Все эти мотивы: аномальность, обман, амбивалентность и медиация – возникают и в следующей микроновелле – о походе к психиатру. Она предваряется авторским замечанием, присваивающим Снегиреву титул юродивого. Юродивый (о чем пойдет речь ниже), конечно, тоже относится к трикстерам, но трикстерам, привязанным к сакральному и религиозному контекстам. В случае Снегирева символом сакрального станет мама, и сакральность будет уравновешена обсценным словом в финале эпизода: «Ой! Да это не мама! Это блядь какая-то!» Медиация здесь размывает оппозицию между «нормой» и «безумием» – решительно непонятно, о чем свидетельствует разыгранная им сцена: о его нормальности или наоборот. Наконец, здесь, в этой сцене, вводится мотив «оборотничества», также характерный для трикстера. Во-первых, сам Снегирев «превращается» в сумасшедшего для того, чтобы получить необходимую справку из психдиспансера. А во-вторых, он без малейших усилий превращает в женщину знакомого писателя.

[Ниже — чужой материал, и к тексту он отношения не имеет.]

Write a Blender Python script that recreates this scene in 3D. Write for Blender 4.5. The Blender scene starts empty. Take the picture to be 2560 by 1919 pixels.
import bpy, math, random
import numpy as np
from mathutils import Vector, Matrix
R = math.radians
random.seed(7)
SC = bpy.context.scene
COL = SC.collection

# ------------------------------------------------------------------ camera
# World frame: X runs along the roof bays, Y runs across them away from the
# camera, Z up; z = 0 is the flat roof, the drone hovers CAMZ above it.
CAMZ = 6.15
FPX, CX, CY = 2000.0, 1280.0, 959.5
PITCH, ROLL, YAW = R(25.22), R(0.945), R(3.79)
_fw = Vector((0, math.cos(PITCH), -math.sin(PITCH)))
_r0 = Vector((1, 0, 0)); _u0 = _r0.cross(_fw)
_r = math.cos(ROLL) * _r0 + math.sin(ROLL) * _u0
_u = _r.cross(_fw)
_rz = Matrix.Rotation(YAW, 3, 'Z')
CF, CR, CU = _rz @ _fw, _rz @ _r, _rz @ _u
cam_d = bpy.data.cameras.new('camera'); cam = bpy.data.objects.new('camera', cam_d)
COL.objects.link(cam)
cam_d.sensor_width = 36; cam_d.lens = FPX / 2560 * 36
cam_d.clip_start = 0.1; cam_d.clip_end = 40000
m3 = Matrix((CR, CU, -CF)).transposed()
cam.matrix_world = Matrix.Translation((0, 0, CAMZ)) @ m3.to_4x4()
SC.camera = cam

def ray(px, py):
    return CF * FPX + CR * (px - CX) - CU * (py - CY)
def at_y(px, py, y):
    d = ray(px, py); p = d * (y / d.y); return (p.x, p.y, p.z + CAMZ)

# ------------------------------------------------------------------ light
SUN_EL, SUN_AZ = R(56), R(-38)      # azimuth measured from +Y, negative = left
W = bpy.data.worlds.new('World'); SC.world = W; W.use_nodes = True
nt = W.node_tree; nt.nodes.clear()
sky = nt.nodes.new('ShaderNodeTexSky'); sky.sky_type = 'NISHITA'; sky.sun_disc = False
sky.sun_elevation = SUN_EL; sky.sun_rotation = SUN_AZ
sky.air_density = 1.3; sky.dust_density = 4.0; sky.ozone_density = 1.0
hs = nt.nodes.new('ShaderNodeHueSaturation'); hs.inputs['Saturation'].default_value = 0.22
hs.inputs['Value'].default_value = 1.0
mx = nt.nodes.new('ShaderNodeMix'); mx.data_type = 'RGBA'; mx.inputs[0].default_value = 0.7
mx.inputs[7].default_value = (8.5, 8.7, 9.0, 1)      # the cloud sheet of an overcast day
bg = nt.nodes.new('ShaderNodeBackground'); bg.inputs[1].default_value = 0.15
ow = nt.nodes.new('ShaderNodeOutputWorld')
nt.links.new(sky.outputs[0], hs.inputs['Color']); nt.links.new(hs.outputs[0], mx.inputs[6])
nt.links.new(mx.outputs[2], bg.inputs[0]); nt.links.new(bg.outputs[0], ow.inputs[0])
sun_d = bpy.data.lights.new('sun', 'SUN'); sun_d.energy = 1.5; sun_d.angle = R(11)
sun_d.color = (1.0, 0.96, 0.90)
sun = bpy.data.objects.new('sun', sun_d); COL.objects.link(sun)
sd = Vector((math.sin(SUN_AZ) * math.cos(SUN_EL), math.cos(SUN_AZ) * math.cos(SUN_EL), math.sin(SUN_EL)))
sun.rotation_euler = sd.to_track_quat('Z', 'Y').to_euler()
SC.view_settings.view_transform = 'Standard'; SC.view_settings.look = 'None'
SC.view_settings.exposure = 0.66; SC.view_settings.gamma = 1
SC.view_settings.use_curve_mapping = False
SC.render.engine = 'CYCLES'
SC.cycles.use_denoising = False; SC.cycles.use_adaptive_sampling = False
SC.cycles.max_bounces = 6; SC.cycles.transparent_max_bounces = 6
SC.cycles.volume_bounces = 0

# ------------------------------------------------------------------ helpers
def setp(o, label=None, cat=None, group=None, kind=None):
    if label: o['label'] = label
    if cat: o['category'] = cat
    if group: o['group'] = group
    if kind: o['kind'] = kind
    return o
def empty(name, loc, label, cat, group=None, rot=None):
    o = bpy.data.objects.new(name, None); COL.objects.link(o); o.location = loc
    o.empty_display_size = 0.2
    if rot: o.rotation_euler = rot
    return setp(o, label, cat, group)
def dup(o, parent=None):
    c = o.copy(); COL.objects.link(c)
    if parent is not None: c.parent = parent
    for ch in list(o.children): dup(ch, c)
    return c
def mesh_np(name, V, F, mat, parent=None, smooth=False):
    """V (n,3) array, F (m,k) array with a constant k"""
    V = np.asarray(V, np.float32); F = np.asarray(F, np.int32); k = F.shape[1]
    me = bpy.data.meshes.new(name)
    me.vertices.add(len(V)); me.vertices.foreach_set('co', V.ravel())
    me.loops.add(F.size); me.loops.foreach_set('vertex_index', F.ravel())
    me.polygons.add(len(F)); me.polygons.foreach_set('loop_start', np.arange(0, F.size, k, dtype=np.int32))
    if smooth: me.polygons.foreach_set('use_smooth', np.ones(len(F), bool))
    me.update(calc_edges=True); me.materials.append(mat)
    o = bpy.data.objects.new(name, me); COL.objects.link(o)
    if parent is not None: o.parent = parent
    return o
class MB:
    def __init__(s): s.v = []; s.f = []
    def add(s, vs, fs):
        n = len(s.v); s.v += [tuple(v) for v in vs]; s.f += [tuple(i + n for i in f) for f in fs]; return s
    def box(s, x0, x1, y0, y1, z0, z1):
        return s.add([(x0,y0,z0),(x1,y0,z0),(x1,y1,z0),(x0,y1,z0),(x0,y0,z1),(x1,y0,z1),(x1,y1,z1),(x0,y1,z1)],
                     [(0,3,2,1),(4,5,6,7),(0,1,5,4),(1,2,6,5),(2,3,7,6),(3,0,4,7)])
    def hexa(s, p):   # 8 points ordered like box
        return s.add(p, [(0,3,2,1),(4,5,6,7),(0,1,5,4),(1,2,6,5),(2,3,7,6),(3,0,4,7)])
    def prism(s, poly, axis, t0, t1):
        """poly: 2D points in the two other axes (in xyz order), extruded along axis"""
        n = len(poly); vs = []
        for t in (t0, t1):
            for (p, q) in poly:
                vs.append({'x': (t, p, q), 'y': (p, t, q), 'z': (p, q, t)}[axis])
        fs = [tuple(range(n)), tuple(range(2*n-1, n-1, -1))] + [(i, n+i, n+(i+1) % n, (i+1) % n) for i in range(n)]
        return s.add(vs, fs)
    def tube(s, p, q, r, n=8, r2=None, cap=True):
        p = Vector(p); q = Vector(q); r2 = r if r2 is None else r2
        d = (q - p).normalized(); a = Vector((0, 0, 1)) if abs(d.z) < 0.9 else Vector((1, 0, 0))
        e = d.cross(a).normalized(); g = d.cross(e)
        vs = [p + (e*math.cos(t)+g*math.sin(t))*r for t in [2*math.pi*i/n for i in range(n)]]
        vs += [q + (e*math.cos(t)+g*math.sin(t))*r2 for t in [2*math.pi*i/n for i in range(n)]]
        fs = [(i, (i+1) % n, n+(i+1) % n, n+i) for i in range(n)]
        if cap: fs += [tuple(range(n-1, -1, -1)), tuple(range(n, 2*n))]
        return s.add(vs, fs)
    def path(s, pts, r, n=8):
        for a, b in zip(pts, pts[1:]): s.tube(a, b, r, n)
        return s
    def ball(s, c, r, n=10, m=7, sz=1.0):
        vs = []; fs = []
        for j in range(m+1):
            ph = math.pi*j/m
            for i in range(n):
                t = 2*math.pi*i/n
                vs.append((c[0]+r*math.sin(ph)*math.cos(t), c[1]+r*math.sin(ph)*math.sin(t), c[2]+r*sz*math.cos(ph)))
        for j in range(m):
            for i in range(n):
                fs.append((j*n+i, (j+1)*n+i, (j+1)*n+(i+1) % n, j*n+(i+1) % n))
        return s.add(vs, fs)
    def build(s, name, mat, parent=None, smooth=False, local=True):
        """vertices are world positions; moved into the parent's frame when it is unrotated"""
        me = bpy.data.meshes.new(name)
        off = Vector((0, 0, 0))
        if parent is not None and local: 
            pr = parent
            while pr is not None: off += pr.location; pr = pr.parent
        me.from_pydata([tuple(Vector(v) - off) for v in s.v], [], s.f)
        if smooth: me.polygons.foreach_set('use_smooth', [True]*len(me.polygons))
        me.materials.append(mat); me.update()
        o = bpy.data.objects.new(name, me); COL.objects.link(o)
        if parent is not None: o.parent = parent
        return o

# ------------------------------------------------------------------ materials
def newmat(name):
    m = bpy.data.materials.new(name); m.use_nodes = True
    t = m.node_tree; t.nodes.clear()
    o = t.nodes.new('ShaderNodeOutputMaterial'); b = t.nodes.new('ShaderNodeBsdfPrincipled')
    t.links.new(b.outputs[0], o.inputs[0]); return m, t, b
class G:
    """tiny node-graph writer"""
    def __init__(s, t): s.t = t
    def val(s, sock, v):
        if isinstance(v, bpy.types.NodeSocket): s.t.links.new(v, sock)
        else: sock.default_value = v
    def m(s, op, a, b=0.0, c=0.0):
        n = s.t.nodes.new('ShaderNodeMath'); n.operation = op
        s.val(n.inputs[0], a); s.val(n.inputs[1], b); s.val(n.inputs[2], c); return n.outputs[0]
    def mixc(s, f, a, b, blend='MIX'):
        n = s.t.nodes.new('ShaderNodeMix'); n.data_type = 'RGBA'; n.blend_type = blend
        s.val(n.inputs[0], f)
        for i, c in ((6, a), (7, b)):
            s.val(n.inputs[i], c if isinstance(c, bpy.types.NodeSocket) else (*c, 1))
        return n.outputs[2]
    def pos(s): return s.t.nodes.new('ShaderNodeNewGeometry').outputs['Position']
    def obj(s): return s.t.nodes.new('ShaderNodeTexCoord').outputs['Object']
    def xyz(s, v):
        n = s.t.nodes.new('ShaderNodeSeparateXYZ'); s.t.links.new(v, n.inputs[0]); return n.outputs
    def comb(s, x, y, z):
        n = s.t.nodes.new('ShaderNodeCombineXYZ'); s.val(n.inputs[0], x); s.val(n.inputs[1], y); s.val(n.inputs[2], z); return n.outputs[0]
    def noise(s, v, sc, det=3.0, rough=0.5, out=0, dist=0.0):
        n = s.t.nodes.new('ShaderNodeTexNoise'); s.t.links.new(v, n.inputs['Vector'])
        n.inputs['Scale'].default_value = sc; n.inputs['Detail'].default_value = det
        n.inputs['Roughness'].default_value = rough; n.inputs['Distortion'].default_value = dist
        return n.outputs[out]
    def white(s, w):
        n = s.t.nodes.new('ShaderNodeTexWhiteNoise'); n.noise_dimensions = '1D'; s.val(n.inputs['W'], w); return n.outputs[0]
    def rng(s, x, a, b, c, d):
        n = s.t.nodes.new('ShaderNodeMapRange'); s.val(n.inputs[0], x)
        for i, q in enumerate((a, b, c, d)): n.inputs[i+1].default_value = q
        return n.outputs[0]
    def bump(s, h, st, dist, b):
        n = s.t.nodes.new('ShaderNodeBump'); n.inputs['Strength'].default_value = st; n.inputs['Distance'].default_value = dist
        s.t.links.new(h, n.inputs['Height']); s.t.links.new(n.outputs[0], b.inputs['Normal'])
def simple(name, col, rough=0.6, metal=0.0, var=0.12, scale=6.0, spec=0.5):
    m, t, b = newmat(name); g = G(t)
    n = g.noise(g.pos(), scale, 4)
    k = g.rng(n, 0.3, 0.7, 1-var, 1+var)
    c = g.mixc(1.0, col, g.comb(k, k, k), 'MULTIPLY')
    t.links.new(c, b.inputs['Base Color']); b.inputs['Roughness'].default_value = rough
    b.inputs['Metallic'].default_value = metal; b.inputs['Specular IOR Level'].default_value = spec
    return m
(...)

Две другие новеллы, звучащие в финальной части рассказа, продолжают уже заданные трикстерские темы. Первая, про профессора Лебедева и кита, укрепляя мотив медиации между миром людей и животных, вводит тему гиперсексуальности, окрашенную к тому же в амбивалентные тона: струя животворной спермы, выстреливающая из мертвого кита, убивает любознательного ученого. Вторая, про Брежнева, наделяет этого правителя, который в 1980‑е годы стал полуживым символом застоя, таким важнейшим свойством трикстера, как подвижность, мобильность, лиминальность.
Показательно, что композиция «Бобровой струи» состоит из двух практически равных по объему частей: рассказы о Снегиреве (две микроновеллы) и рассказы, которые сам Снегирев рассказывает (еще две). «А какие истории рассказывал он сам!» – восклицает автор, открывая эту, финальную, часть текста. Интересно, что протагонисты историй Снегирева – Лебедев и Брежнев – «рифмуются» с рассказчиком. Первый своей фамилией, производной от названия птицы, и профессиональным интересом к животным. Второй тем, что о самом Снегиреве рассказывали нечто подобное: «Чего про него только ни рассказывали. Был он якобы и беспризорным, и юнгой на корабле, и кладоискателем». Таким образом, Снегирев-трикстер удваивается в фигурах интеллектуальной и политической власти. Так проявляется нарративная власть трикстера, способного порождать невероятные байки и утверждающего свое подобие (еще одна форма медиации) носителям других форм власти.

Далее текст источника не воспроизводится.